I remember when I was little; I would always find some kind of way to be on stage. Most of the time, I would be in the chorus or part of an ensemble; I rarely ever stood alone on stage.

Maybe that was why no one ever came to see my shows? I guess just being a blob on the stage wasn’t much to be proud of, so why bother leaving the house? I would come home and tell everyone all about it anyhow, so really, did it matter that they weren’t there in person?

I remember one time when this lack of support really hit me. I was in the school musical, “The Whiz” and I think it was the opening night. I was so excited because my family promised they would be there in the audience and that was such a big deal to me. Since my family never really showed up to watch me play my flute in the band, or fling a flag in the air with the marching band this idea of them coming to support me was huge. I told everyone they were coming and, that night, I was the best wind that stage ever saw.

As the play ended and the final curtain calls were made, I raced out of my Citizen of Oz outfit and ran out front to find my family. I even left on the stage make-up (which basically made me look like a cheap hooker or this chick in high school who’s name I will not put on blast, but trust me…if you went to my high school, you know her). I was so happy to go find them and hear what they thought; I even wanted to introduce them to my new “play” friends.

I stood there waiting…waiting…and watching other cast members hug their families. Then, someone came up to me with the traditional flowers the cast all got each other. There was also a long flower box with my name on it. Being the closet romantic, I was all aflutter thinking some guy had a secret crush on me and was sending me roses to tell me. I ripped open the card and there was my sister’s familiar handwriting. It said, “Sorry we weren’t able to make it. We know you did great. Love, Mom and Me.”
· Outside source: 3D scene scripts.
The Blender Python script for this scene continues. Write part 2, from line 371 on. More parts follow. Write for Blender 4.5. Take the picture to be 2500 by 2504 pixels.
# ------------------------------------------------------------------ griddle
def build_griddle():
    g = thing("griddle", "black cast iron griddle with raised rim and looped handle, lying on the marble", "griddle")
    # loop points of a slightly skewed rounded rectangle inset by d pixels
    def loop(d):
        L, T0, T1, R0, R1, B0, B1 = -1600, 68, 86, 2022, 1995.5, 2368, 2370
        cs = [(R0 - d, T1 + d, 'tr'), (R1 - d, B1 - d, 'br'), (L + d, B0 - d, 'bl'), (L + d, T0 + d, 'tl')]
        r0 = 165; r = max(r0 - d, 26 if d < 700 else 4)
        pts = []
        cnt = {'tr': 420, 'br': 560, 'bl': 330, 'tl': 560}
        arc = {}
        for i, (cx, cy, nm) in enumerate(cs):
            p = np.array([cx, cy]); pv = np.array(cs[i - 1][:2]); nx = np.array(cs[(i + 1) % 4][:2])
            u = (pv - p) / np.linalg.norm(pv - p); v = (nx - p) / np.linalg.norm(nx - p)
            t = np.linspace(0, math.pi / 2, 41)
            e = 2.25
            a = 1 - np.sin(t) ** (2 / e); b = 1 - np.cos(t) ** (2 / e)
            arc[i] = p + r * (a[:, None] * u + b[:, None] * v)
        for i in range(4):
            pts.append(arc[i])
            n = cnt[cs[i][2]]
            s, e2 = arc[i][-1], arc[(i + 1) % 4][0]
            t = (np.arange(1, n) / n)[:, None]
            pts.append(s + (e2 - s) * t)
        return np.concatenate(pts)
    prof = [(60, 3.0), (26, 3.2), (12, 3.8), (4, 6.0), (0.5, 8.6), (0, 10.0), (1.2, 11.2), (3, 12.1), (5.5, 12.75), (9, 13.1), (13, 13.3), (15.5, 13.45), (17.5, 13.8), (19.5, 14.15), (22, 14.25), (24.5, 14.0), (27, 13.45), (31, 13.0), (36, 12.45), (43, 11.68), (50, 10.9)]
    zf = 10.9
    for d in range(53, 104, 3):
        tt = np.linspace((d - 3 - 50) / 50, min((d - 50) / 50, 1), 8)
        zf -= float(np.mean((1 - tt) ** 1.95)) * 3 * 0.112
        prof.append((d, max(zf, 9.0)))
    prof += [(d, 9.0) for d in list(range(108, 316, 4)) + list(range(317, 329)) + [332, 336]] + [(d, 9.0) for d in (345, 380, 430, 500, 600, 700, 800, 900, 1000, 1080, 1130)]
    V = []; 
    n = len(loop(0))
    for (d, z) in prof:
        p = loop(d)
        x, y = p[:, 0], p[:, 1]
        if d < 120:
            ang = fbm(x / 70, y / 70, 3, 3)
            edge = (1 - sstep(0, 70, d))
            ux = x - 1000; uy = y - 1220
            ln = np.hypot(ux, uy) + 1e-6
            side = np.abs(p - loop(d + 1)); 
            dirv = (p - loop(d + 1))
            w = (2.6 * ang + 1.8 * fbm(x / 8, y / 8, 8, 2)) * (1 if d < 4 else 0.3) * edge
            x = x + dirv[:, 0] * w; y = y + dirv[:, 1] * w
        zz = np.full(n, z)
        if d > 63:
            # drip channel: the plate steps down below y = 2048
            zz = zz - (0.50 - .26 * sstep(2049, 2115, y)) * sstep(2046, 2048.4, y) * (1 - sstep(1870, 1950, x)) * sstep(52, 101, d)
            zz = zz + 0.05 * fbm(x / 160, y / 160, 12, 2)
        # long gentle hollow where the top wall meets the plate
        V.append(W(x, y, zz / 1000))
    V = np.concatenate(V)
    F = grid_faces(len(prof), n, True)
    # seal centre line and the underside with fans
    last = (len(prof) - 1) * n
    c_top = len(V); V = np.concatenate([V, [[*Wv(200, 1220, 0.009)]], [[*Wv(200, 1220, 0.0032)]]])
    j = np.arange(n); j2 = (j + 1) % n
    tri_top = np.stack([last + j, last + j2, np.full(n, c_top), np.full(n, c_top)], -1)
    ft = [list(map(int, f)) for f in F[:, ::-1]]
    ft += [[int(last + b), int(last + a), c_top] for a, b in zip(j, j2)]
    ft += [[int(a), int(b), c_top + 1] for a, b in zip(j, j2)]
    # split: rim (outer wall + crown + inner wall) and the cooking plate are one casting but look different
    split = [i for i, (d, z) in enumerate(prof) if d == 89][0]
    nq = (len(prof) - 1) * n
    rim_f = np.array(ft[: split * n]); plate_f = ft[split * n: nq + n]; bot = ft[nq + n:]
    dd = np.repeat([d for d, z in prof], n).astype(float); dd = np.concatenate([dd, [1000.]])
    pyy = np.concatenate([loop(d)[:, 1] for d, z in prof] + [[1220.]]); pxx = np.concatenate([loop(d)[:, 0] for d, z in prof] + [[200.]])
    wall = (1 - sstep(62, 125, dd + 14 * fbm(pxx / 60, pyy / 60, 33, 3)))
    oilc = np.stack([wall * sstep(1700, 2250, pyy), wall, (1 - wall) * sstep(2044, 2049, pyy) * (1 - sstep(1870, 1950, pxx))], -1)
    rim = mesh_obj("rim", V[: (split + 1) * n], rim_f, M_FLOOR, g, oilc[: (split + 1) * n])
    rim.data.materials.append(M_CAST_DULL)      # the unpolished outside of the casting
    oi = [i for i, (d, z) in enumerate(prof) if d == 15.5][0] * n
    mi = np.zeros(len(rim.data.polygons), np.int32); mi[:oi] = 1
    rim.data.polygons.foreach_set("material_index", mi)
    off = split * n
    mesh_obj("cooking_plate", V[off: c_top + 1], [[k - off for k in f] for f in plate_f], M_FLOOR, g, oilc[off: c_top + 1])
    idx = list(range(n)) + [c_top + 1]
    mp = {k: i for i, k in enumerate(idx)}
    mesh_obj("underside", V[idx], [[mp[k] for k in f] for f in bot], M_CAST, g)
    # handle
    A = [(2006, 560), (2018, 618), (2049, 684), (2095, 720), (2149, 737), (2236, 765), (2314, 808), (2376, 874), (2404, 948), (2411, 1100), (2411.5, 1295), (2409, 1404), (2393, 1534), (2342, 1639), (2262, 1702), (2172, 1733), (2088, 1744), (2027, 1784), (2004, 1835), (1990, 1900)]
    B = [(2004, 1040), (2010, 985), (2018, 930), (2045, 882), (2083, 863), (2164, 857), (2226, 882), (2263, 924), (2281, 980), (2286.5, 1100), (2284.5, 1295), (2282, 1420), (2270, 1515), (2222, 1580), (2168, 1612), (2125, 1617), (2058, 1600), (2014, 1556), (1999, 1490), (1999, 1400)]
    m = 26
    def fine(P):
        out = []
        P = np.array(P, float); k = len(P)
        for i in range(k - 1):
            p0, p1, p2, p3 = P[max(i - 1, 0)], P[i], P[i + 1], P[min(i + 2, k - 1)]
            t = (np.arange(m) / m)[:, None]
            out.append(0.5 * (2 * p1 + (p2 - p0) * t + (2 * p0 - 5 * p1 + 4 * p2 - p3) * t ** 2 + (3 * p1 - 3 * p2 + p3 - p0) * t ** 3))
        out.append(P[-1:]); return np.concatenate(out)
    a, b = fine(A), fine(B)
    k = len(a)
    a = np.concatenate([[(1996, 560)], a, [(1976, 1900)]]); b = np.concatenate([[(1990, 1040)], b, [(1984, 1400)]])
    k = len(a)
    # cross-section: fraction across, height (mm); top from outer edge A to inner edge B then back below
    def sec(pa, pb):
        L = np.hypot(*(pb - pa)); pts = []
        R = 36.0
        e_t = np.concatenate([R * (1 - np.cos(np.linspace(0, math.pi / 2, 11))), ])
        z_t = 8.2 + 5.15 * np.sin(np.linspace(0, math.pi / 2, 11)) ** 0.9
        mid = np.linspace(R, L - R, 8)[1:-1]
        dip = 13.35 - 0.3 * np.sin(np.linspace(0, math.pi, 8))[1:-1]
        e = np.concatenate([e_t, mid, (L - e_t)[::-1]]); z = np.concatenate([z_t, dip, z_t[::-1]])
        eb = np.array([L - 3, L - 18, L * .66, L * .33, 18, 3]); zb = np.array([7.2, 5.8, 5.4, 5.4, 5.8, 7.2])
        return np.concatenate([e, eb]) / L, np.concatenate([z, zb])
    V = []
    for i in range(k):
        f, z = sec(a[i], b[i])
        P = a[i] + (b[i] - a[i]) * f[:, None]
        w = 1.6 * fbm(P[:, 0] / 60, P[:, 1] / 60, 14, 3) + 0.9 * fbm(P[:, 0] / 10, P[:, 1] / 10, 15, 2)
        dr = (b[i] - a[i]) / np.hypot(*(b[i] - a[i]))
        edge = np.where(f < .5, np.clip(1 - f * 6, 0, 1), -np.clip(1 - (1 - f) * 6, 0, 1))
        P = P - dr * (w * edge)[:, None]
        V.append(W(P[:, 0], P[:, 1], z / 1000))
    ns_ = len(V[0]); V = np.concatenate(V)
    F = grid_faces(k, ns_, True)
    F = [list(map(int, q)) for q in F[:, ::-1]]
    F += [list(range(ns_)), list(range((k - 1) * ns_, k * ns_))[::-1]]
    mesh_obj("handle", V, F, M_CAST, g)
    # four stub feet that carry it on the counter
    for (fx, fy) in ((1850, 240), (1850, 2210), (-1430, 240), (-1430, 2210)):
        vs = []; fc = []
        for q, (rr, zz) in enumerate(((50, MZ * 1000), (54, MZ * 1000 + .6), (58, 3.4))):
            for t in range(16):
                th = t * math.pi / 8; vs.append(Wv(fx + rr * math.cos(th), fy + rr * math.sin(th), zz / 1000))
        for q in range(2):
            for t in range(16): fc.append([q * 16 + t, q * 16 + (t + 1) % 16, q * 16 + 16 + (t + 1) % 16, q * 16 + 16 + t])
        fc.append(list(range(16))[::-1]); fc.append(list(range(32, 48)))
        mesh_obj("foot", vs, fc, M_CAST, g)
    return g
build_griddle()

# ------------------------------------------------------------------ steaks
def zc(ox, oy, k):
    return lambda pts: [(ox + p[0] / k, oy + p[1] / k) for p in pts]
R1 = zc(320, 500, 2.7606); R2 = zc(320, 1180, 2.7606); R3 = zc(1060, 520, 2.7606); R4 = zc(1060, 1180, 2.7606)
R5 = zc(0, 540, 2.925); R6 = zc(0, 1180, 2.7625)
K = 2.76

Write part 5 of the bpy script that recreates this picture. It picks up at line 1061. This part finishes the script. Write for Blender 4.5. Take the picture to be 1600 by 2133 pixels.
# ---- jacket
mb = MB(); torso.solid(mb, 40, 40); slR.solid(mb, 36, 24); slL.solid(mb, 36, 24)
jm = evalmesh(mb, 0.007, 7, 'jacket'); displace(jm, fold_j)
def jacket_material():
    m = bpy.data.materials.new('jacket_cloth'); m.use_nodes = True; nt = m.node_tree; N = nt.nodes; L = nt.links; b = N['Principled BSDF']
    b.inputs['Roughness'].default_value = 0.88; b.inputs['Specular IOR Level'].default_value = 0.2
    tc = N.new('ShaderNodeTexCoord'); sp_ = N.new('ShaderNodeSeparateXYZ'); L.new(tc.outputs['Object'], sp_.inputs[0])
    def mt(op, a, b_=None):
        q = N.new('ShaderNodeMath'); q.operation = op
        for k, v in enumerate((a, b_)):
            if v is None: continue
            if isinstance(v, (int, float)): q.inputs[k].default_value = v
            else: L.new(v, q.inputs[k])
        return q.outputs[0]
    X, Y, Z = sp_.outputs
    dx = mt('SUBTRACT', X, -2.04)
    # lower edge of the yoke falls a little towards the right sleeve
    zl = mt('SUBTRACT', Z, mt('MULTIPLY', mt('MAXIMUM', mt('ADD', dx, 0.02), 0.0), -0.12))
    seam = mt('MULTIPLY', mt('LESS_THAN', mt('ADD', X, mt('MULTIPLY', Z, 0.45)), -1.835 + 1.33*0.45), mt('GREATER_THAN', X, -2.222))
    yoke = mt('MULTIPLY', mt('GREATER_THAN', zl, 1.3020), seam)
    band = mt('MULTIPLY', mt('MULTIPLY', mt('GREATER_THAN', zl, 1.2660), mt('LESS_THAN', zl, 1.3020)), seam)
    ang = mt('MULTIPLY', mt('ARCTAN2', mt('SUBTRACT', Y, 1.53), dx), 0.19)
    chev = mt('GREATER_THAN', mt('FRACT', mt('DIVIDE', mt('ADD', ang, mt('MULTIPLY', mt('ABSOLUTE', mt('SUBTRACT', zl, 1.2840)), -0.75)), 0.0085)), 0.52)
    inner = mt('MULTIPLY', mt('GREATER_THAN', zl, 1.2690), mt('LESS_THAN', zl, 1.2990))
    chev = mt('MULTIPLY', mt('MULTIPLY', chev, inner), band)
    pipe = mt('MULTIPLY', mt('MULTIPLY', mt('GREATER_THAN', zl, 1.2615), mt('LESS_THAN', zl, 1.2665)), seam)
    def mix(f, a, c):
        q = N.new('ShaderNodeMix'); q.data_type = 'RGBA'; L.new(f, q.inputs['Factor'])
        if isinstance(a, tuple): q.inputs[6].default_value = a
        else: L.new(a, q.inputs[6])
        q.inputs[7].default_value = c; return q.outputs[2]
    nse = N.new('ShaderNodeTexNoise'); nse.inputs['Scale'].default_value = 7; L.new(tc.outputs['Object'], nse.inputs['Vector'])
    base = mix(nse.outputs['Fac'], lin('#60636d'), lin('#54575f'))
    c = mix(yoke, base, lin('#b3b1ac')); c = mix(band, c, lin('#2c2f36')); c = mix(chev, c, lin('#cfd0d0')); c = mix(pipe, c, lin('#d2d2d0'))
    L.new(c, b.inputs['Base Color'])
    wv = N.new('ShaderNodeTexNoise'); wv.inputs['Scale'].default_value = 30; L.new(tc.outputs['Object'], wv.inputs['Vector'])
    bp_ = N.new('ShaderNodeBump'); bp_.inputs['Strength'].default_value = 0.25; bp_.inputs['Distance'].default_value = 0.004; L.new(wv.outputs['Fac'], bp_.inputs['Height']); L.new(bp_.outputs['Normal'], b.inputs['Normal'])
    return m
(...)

My heart sank. They didn’t come to see me. The flowers, well, I wanted to throw them out and toss the card in the nearest garbage can. I didn’t want the damn flowers; I wanted them to see me do something I loved doing. I wanted to feel their presence as I looked out from the stage. But, I didn’t get to feel that at all. All I felt was let down and ashamed.

I never asked them to come to another show.

Now, I am in a similar position. I won’t be in a play, but I was asked to read an original piece of my fiction.  At first I was honored. I picked up my phone and frantically started texting. I went online and emailed away. I was so thrilled to share the news and I wanted so badly to ask these people to come and see me read.

But I got ignored.

The tears came shortly after that.

It wasn’t fair of me really to start crying. I know that at least one of them had a phone issue. However, it was a gut reaction. I felt once again like that little tenth grader waiting so anxiously for her mom and sister to come around the corner and tell her how great she was that night in the show. I’ve always had a problem asking for support. I figure people really don’t want to support me or I look to people I know will disappoint me so then I can convince myself further I am not worth getting support.

 Then I continued thinking maybe it isn’t even that big of a deal. I am sure everyone got asked to read his or her work, and who knows, maybe it isn’t even open to the public.

But, in the end…it is a big deal to me. This is my work and I am proud of what I am doing. I want these people to be a part of this new phase of my life  because of the huge role in fill in my life. I am so unsure all the time and just that small bit of reassurance and faith means so much.

I run the risk of being rejected. While I know that, I still can’t stop myself from crying about the rejection.

I can’t help it; I am walking into a world I always wanted to be a part of and I’m afraid I don’t really belong. If you were there for me; sitting in the audience hearing my words and cheering me on…I could learn to cheer myself on.